If you are looking for "Harriet the Spy" circa 1964, then "The World of Henry Orient" is the film for you!  Oddly enough, one of its Young Stars would grow up to become "best known for her role in attempts to discredit George W. Bush's political opponents," serving as the chief public relations consultant for Swift Boat Veterans for Truth, and also helping to discredit John McCain in the Republican presidential primary of 2000.

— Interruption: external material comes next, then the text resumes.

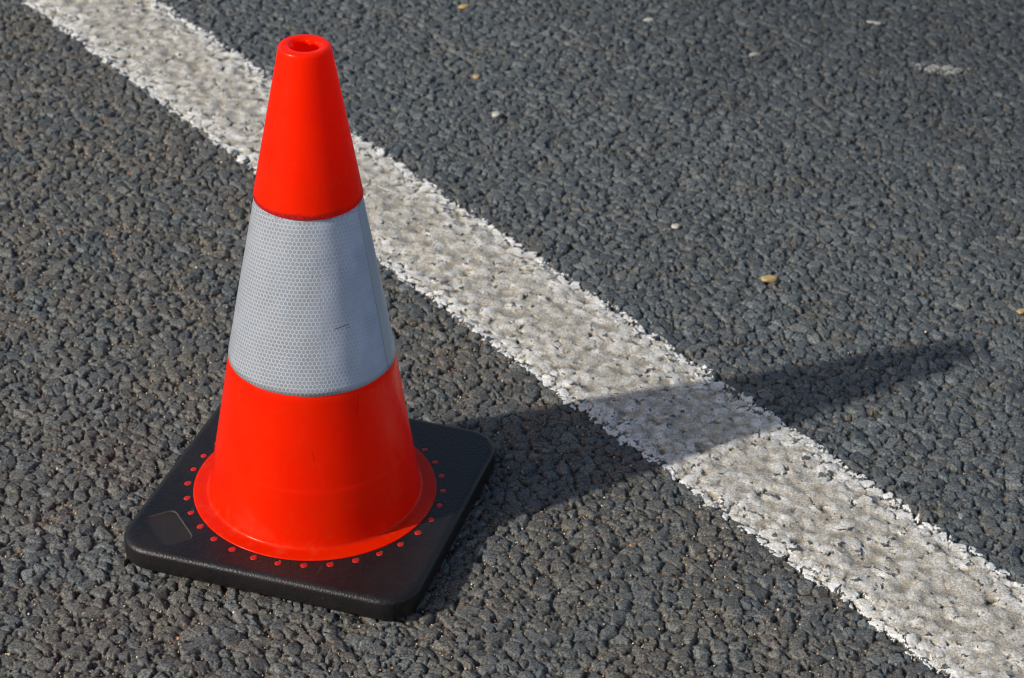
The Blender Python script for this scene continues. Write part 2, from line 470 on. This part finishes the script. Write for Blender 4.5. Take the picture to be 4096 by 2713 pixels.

History intertwines with film in such unusual ways, wouldn't you say?  RJK over at the Daily Blague reviews "There Will Be Blood."  Having seen the film here in L.A. I can tell you a faint rustling of subtext whispered through the audience, at least for those of us who recognized the interiors of the Doheny Mansion, where final scenes in the film are set.  [NO SPOILERS!]  Ned Doheny, son of an oil man, would die in a murder-suicide pact with his male secretary in 1929, just months after Ned and his wife and children moved into the house his father had built for him.  "There Will Be Blood" is a story about oil and men and blood, whatever else you may think of it.  And there was, in real life too.  And there probably always will be, I suppose. 

Now, you will say, "The World of Henry Orient" is not about any of those unpleasant things, and you are right.  But perhaps the seeds were planted, during its filming or during the time in which it was filmed or in the young psyches of those living at the time, seeds that would come to term and flower in another era, when other battles would be fought, and men would die and blood would be, at least politically speaking, shed. 

File Under: Steamships to Swift Boats.  Oil to Blood.  Ashes to ashes, we all fall down.